Her students produce weekly 6- to 15-minute newscasts that are broadcast every Friday during lunch or study hall. For instance, in December, they covered a recent poster contest and produced features on an upcoming school play and holiday boutique.

“I let them take the lead and give them ownership of the process, but if they are struggling for story ideas, I give them hints,” Alger says.

Pittsford Central School District ­provides multiple video editing applications, from simple to advanced. Students at all grade levels are asked to produce video storytelling projects that align with the district’s curriculum and New York State Common Core Standards, says Tina Jarvis, an instructional technology specialist.

Elementary and middle school students use simpler video editing software such as Windows Movie Maker. But high school students prefer the more advanced Adobe Premiere Pro, says Kristin O’Dell, an English teacher at Mendon High School.

In her Film as Literature course, O’Dell’s students currently create public service announcements using Lenovo ThinkPad notebooks.

In high school, when teachers start a storytelling project, they provide students with instructions on using Adobe Premiere Pro.
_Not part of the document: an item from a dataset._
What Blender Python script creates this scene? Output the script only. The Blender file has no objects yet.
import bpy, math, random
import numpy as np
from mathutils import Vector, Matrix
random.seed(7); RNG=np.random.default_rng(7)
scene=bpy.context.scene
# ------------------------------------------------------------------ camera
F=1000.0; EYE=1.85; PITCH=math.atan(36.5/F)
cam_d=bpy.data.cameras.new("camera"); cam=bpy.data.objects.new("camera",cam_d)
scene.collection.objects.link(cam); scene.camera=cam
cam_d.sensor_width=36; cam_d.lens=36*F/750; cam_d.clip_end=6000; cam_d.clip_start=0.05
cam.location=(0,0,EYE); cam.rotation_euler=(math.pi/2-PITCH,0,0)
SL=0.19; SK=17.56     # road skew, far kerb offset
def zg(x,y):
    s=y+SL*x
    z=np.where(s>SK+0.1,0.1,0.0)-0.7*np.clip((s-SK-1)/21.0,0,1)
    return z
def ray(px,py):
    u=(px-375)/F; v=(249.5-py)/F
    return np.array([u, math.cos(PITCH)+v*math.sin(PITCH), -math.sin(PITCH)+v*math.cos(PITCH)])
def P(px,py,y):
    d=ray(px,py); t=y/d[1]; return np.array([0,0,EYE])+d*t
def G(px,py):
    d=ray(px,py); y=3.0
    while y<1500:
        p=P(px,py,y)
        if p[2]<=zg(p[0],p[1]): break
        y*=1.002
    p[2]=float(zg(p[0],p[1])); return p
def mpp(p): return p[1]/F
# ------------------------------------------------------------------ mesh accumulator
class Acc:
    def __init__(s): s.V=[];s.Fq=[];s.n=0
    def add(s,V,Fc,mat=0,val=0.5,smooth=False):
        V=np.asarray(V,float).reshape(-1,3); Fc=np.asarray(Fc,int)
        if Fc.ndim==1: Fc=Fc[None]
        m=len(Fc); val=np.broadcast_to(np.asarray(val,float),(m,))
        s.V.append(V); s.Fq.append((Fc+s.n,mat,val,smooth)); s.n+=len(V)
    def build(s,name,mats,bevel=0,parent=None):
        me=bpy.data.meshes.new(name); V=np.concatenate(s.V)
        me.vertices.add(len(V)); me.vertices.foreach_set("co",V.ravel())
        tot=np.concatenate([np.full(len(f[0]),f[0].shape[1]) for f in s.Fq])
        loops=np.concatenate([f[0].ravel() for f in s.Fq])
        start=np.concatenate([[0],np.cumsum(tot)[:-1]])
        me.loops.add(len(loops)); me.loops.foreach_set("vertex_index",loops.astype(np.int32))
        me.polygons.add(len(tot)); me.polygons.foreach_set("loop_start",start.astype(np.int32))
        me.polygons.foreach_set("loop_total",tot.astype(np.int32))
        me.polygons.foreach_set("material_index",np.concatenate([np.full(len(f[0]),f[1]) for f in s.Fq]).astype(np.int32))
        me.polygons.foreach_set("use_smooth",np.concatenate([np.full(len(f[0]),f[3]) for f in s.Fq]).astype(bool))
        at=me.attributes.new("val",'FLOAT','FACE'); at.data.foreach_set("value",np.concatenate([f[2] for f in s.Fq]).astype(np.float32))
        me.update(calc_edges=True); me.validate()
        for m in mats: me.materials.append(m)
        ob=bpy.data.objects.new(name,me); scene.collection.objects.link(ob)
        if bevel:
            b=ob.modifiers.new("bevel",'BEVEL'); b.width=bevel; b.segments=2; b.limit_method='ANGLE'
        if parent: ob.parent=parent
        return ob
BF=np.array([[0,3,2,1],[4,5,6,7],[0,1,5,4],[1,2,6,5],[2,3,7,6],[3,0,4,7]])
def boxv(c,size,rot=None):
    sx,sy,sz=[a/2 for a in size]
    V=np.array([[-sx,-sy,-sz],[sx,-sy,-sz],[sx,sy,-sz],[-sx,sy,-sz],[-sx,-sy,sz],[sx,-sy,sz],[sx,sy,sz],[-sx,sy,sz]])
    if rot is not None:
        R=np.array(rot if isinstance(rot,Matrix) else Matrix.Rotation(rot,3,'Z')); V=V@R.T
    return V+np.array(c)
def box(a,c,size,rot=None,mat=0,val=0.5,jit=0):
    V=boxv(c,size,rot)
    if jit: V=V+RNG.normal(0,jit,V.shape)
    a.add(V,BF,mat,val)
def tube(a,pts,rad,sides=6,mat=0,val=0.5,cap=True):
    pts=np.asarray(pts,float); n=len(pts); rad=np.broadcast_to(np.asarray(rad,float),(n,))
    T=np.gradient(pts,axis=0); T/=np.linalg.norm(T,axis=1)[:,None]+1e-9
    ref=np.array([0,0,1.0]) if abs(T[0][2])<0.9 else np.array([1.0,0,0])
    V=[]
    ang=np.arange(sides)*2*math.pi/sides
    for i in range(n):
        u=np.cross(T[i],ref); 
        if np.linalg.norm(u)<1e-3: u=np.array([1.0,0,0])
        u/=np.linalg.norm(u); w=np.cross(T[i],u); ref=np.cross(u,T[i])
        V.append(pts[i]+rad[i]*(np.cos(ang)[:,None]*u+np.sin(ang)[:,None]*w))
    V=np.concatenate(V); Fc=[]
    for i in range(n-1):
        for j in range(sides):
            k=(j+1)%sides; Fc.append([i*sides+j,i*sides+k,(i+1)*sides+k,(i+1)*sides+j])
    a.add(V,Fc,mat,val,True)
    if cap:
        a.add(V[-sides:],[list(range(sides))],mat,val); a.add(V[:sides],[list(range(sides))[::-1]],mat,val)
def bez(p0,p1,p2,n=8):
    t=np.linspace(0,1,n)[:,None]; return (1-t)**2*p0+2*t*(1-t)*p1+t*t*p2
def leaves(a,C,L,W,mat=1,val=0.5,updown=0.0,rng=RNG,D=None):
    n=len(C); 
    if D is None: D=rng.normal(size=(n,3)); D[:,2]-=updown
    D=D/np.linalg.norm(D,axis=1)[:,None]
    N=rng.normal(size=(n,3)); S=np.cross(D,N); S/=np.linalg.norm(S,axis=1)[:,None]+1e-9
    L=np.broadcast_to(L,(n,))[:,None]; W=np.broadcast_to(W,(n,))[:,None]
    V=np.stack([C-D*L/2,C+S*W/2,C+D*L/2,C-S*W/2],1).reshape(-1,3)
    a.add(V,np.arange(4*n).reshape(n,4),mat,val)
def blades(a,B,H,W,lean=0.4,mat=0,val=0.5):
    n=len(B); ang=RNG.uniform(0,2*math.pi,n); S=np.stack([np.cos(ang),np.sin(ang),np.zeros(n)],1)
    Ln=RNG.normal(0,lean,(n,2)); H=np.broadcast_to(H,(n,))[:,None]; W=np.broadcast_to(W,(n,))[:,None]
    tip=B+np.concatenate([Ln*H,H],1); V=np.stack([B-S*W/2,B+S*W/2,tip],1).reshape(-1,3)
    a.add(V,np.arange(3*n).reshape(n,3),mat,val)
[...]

Jarvis is available to provide guidance. But if students need extra help, they turn to other students or watch training videos on YouTube.

“Many students seem to rise to the challenge of using this software and are not daunted by the ­sometimes-steep learning curve,” O’Dell says.

Student Video Production Can Make a Difference

Back in California, Duncan’s students have gained recognition in the school district and nationally for their work. Students won a national award from Panasonic for a short documentary they produced of a 92-year-old World War II veteran and a 14-year-old Rancho Minerva student, who discussed patriotism and the importance of family.

The district superintendent has even hired Duncan’s students for video production work.

“Our students are so talented and creative,” Duncan says. “When they come into my classroom, they become filmmakers and producers, and they have everything they need.

Digital Storytelling Beyond the Classroom

Digital storytelling is a powerful educational tool, not only inside the classroom, but also outside. For instance, Waukesha South High School in Wisconsin provides extracurricular activities to help students learn and practice video production.

The school often holds a film festival in the spring, allowing students to showcase their films. Art teacher Tom Mancuso opens up his computer lab, so students who need computer access can use Adobe Creative Cloud’s Premiere Pro and After Effects software to edit and produce their films.

About 15 to 20 students produce short films for the film festival. They range from music videos for their bands to films on social issues.

“Video is a major component of artistic expression,” says Mancuso, who adds that he hopes to offer a creative class on video production as part of the school’s art curriculum in the future.